Total operating revenue grew 37% to 804bn pesos in the second quarter from 589bn pesos in the year-ago quarter, while sales costs increased 28% to 467bn pesos from 364bn.

Celsia benefitted from its diverse mix of generation assets during the quarter, management said. Hydroelectric-reliant Colombia is currently experiencing lower-than-average rainfall and Celsia saw increased generation at all of its thermoelectric plants during the second quarter.

The firm also upped revenue by taking advantage of high spot market prices, management said. Second quarter spot market electricity prices rose 106% to 363 pesos/kWh from 176 pesos/kWh, according to Celsia's 2Q14 financial report.

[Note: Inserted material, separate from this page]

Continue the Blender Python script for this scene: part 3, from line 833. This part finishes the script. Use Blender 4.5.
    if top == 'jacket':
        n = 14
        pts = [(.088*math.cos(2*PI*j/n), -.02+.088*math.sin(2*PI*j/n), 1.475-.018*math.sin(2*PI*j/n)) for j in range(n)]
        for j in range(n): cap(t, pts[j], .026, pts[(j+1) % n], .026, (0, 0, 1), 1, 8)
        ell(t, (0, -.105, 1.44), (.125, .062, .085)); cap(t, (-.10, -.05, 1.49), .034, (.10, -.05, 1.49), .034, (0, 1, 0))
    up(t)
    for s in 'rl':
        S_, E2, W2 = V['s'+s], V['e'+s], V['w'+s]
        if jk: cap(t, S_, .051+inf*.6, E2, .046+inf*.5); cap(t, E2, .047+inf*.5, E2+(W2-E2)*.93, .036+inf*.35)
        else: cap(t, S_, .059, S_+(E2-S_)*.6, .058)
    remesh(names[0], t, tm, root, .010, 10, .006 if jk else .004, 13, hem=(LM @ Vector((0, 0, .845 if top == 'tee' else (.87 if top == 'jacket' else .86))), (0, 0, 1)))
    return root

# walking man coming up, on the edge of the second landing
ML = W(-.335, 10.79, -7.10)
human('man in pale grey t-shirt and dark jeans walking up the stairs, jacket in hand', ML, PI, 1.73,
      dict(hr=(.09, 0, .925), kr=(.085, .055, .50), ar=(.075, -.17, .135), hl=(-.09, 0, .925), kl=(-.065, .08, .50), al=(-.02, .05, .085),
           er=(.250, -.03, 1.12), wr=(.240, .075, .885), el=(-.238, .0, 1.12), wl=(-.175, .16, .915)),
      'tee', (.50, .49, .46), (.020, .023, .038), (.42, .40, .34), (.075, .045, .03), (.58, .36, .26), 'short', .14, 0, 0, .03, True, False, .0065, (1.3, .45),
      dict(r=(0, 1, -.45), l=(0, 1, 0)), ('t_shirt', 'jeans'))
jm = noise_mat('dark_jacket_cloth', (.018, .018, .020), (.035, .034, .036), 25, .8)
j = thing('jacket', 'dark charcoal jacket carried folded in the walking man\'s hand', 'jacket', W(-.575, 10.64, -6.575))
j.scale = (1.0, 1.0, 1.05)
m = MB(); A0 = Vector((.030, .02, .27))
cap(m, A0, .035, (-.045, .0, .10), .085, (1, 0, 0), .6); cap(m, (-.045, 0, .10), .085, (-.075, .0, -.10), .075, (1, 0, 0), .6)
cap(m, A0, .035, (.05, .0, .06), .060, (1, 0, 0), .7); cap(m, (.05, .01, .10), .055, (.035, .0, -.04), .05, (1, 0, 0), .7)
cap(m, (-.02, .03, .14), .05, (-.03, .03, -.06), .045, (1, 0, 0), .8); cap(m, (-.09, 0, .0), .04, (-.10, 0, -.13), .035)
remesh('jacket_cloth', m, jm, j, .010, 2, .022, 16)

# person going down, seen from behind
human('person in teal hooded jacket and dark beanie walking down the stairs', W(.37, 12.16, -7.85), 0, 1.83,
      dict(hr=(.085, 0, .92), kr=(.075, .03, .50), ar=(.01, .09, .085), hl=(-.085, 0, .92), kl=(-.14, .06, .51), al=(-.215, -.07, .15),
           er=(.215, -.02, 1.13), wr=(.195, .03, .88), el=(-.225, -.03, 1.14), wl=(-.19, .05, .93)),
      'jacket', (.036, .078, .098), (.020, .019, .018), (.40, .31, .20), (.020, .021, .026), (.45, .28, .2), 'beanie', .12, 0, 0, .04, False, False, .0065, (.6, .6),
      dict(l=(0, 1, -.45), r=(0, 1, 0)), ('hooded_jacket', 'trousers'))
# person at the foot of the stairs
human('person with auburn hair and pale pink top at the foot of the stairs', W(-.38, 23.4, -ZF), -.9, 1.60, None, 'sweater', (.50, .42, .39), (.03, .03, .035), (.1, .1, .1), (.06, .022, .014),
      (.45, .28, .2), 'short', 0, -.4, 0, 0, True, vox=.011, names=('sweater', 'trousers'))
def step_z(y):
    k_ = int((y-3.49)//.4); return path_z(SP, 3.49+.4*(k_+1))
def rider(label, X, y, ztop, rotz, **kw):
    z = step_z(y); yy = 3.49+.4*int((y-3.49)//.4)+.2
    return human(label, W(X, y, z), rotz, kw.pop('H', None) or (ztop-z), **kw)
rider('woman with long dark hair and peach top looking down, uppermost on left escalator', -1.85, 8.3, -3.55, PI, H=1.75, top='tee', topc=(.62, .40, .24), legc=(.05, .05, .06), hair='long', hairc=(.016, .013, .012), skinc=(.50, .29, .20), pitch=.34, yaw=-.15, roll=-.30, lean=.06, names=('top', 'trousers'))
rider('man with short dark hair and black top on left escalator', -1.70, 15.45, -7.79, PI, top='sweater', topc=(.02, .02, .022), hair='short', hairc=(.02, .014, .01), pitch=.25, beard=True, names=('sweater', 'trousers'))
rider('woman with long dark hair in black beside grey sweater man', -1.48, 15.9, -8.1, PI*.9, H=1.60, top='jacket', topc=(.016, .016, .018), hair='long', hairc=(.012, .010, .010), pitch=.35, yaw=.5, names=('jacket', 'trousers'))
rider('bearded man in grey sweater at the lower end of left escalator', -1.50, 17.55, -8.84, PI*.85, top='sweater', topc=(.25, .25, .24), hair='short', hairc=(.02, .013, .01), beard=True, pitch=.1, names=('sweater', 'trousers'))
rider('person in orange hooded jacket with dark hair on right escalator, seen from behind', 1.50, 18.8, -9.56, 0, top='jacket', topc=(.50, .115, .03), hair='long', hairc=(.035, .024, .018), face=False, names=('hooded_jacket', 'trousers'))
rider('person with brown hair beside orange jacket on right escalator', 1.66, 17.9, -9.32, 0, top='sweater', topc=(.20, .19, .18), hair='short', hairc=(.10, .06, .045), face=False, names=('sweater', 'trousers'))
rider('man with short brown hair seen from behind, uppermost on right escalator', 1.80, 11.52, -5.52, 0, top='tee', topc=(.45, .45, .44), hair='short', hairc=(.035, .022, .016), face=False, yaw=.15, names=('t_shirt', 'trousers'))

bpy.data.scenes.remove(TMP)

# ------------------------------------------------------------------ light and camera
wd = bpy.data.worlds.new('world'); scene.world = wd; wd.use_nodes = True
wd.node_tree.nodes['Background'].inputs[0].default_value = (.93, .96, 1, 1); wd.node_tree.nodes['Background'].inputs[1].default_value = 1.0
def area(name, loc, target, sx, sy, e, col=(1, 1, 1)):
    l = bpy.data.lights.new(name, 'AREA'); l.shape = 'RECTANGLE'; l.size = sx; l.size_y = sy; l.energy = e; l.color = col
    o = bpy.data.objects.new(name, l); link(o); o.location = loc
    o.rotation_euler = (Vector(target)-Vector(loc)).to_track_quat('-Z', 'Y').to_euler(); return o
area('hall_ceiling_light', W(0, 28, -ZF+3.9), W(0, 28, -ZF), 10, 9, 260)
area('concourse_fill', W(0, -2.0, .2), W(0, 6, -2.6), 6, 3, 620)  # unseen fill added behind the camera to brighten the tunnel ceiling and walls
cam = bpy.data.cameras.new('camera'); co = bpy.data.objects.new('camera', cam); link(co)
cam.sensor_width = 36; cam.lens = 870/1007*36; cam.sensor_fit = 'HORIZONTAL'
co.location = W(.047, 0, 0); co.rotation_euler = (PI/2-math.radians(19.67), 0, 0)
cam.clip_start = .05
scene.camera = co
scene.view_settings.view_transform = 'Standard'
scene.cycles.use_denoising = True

Including its affiliates, Celsia generated 1,693GWh in 2Q14, up from 1,504GWh in 2Q13. Second quarter generation included 971GWh of hydro generation and 722GWh of thermo generation, compared to 887GWh and 617GWh respectively in 2Q13.

Celsia's affiliates include Zona Franca Celsia, EPSA and CETSA.

Looking to the future, Celsia's management said they expect the 352MW Porvenir II hydro project to begin generating at 50% capacity by December 2018. The project is currently seeking environmental permitting which Celsia expects to receive in the next three to six months.

Additionally, the firm expressed concern over Colombia's mid-term natural gas supplies. The nation's current wells are declining faster than anticipated. Although Colombia has bountiful gas reserves it will be six to seven years before they can be brought on stream, management said.

In the meantime, the company is closely following government backed efforts to build LNG import facilities and is also stockpiling diesel as a backup.